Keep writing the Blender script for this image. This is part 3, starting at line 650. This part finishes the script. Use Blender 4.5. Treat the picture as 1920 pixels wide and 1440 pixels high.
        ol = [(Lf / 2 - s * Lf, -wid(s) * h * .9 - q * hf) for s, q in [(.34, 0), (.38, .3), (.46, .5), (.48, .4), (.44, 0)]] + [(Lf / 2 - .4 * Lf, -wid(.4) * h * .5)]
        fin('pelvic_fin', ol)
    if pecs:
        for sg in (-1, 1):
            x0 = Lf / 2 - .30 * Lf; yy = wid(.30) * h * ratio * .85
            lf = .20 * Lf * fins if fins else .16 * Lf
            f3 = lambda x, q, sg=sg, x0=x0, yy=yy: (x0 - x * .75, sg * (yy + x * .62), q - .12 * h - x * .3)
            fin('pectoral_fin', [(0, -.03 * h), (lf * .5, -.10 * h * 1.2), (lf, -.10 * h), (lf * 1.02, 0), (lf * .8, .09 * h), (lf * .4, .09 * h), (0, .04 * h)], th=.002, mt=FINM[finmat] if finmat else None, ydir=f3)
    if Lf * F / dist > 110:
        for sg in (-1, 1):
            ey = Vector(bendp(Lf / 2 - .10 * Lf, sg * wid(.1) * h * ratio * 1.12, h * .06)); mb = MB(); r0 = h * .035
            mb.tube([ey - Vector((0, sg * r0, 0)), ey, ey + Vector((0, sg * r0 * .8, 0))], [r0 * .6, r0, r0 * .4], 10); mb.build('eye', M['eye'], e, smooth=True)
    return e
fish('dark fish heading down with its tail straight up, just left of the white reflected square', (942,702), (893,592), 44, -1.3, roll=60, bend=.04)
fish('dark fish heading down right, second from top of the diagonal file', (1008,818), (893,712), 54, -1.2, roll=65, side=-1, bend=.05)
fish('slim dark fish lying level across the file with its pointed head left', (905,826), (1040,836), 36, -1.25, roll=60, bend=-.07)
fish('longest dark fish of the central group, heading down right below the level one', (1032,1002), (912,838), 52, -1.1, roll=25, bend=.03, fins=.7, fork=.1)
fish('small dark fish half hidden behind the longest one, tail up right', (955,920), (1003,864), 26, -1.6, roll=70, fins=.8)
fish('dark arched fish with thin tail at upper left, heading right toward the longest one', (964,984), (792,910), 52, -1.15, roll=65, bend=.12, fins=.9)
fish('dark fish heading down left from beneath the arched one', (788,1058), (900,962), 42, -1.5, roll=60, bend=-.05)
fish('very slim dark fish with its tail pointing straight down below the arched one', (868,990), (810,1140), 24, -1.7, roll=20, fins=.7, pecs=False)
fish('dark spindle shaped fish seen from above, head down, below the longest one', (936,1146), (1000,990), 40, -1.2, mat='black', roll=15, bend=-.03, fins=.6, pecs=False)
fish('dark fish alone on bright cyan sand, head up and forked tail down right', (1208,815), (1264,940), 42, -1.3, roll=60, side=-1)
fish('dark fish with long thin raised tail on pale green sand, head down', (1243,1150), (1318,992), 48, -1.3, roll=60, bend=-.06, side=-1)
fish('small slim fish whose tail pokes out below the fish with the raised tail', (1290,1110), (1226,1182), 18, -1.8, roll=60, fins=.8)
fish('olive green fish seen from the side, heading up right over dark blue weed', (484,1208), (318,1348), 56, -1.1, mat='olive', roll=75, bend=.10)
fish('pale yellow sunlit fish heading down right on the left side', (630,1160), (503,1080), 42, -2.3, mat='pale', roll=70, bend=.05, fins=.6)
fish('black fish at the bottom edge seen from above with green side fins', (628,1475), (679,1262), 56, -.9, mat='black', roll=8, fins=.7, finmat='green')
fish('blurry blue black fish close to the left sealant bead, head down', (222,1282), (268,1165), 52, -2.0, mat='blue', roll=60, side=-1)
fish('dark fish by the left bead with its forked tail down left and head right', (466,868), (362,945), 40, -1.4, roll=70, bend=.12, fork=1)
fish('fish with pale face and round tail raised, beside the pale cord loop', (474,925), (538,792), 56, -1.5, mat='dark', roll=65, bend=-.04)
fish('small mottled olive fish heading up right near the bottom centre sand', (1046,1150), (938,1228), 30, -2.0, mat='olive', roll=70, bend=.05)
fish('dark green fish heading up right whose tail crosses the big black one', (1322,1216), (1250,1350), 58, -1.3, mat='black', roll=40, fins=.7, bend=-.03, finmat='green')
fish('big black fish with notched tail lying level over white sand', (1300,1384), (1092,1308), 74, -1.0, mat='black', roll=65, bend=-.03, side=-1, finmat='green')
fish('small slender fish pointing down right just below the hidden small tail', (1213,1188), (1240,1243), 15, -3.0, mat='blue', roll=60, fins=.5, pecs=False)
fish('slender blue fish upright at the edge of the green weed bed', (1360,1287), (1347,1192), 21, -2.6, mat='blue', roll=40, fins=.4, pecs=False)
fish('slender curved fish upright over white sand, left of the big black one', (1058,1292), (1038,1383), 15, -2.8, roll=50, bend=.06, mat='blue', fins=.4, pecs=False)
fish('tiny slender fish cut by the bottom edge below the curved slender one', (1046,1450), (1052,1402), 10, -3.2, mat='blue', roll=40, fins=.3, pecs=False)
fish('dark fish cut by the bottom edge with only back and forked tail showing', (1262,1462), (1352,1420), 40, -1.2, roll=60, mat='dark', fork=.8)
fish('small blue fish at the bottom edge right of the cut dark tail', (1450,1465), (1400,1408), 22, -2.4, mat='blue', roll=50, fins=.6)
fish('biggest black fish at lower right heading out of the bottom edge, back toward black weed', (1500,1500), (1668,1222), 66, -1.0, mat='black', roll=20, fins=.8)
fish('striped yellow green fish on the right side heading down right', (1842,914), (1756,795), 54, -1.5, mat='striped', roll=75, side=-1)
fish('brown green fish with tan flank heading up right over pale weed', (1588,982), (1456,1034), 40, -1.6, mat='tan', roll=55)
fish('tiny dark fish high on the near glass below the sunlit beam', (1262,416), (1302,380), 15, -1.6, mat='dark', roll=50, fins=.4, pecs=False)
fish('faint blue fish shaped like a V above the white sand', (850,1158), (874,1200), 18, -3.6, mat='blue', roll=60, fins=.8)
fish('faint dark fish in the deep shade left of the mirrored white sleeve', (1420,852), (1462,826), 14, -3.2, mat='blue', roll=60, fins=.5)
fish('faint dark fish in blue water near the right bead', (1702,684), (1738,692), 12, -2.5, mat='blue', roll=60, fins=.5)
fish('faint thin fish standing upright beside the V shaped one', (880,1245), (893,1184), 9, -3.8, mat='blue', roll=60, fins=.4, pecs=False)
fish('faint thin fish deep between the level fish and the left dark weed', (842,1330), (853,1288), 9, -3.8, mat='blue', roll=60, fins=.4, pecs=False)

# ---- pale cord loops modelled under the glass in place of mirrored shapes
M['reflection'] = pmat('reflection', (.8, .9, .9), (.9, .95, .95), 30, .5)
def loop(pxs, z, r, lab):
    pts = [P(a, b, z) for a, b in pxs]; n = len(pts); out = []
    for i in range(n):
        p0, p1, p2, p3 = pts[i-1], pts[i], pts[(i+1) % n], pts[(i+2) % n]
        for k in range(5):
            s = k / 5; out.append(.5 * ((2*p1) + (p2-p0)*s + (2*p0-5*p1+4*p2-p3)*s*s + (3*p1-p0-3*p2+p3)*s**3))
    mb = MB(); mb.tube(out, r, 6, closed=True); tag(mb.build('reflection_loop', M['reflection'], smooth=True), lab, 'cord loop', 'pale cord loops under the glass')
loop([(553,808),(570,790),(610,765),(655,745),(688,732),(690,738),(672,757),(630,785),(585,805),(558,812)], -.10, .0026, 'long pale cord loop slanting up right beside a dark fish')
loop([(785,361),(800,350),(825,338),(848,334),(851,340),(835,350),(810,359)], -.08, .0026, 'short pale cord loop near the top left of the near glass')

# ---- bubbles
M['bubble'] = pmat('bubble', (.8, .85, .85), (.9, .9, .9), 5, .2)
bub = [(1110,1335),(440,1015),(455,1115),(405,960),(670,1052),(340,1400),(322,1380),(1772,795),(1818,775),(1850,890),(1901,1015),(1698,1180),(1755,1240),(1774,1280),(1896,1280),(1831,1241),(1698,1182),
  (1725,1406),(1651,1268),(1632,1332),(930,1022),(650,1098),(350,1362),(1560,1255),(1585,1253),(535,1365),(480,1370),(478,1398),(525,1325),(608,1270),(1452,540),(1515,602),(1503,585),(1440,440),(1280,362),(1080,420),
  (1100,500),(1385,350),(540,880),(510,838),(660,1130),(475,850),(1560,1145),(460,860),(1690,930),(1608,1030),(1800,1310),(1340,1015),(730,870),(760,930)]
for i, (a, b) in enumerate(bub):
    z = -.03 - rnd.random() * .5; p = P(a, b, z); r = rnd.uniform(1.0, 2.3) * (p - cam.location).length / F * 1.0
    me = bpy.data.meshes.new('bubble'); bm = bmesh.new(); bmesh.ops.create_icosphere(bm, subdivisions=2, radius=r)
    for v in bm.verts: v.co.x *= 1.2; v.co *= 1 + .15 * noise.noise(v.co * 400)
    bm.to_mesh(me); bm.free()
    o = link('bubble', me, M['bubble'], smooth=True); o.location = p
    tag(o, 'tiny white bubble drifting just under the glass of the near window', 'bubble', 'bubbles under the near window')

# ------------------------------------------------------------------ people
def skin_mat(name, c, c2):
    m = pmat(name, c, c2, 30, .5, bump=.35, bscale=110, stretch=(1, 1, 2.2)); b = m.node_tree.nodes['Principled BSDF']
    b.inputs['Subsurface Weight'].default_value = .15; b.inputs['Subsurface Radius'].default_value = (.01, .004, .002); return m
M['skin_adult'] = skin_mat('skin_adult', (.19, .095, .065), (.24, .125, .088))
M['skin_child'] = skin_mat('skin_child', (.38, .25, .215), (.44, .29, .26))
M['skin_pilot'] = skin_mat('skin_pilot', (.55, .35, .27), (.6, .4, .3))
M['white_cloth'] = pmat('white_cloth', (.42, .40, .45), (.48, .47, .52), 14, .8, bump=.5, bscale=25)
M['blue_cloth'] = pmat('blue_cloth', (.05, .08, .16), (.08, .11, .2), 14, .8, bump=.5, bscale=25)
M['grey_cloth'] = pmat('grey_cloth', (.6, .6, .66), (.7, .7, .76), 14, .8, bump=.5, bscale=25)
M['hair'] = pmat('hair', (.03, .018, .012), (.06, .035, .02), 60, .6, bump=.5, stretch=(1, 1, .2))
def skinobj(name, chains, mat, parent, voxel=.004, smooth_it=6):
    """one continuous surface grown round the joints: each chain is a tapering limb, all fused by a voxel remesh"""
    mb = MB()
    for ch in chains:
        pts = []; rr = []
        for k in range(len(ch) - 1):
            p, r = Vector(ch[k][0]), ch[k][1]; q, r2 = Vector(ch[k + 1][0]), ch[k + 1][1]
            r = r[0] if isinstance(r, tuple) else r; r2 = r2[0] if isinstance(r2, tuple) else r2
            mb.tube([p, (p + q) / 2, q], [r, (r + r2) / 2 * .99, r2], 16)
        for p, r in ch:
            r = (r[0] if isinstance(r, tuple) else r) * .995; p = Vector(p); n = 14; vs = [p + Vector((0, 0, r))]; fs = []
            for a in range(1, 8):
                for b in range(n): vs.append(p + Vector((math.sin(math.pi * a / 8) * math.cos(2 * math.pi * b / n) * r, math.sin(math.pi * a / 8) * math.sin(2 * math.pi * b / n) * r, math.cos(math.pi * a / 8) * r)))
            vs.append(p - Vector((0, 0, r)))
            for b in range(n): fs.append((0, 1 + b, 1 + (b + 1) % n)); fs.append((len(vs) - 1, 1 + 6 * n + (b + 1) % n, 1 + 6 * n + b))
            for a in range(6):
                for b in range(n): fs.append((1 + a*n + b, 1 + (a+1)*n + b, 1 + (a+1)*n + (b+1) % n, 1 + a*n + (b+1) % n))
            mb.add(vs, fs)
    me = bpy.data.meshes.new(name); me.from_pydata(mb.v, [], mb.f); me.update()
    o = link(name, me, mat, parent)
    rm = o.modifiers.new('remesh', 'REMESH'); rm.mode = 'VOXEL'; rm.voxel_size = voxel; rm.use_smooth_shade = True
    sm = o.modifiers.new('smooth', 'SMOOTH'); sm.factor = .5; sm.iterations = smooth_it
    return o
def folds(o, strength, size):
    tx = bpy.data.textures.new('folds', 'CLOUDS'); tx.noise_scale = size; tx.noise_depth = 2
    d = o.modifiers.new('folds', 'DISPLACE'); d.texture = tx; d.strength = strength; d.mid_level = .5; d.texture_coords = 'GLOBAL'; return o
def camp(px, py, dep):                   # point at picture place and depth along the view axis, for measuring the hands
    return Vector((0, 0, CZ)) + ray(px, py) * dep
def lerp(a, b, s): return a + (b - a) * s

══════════

**Set exercise**: Select and copy every line of the listing with the word "high".

**Worked answer**:
Keep writing the Blender script for this image. This is part 3, starting at line 650. This part finishes the script. Use Blender 4.5. Treat the picture as 1920 pixels wide and 1440 pixels high.
fish('tiny dark fish high on the near glass below the sunlit beam', (1262,416), (1302,380), 15, -1.6, mat='dark', roll=50, fins=.4, pecs=False)